銀行員は預金の引き出し業務が減ることで、他の付加価値の高い業務に時間が割けるようになりました。複雑なニーズをもった顧客を助けたり、様々な金融商品やサービスを売り込んだりといった業務です。

元々銀行の業務には伸びしろが沢山あったとも考えられますが、銀行内部で顧客のニーズを引き出す工夫がされていたのだと思います。

テクノロジーが人間の仕事を奪い失業に追い込むとは限らず、時には、働く人の生産性が高まり利益率を上げることがあるのですね。

柔軟な働き方ができる企業が少ない

定年まで同じ企業に勤める終身雇用が崩れ始めているのに、新卒採用に重点を置いている企業がほとんどです。新聞で新しい試みをしている企業の紹介もありますが、一握りであることは分かっています。

様々な事情で柔軟な働き方をしたい人もいます。こうした働き方は、勤務時間と業務プロセスを標準化させたい企業の意向に反します。仕事の時期や時間を自己都合で決めたいと望むなら、「給料が少なくなるとか」「フリーランスとして働く」といったデメリットを覚悟しなければなりません。

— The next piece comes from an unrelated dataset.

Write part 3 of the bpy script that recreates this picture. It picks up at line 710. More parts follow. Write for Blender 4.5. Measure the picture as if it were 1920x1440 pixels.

もし柔軟な働き方を多くの人が望むようになれば、柔軟な働き方を提供しない企業には人が集まらなくなる時代が来るとありました。良い人材を確保するために、企業が柔軟な働き方を提供するようになるのです。

長寿のライフスタイルには、具体的にどういった柔軟性が必要なのでしょうか?少し上げてみます。

高齢者の就業支援

少子高齢化によって、公的年金の財源確保は国を挙げての重要な問題となっています。しかし、現実の企業は高齢者の就業支援に、積極的とは言えない部分があります。高齢者の社員が雇用継続できる企業もありますが、70代や80代まで働くことを支援するまで至っていません。

70代、80代の高齢者の就業支援は無論、高齢者向けに時短短縮した働き方を本書では提案していました。

子育て・介護の時間の確保

核家族化になり祖父母が子育てを手伝うことがなくなり、女性の社会進出により嫁が親の介護をするということも少なくなりました。

性別を問わず働きながら、子育てや介護の時間がとれる柔軟な働き方が必要になります。

年齢制限のない雇用制度

長い職業人生を過ごすためには、個人がスキルを磨いたりアップデートすることが必要です。

個人でできる事としては、好奇心を旺盛にすることだそうです。好奇心の強い人は創造的な解決策に到達しやすく、型にはまった思考や誤った思い込みに陥る可能性が小さくなります。

企業側が従来の新卒重視の採用を変える時は、新しい発想で自分を売り込むことができる人材が増えた時ではと考えてみました。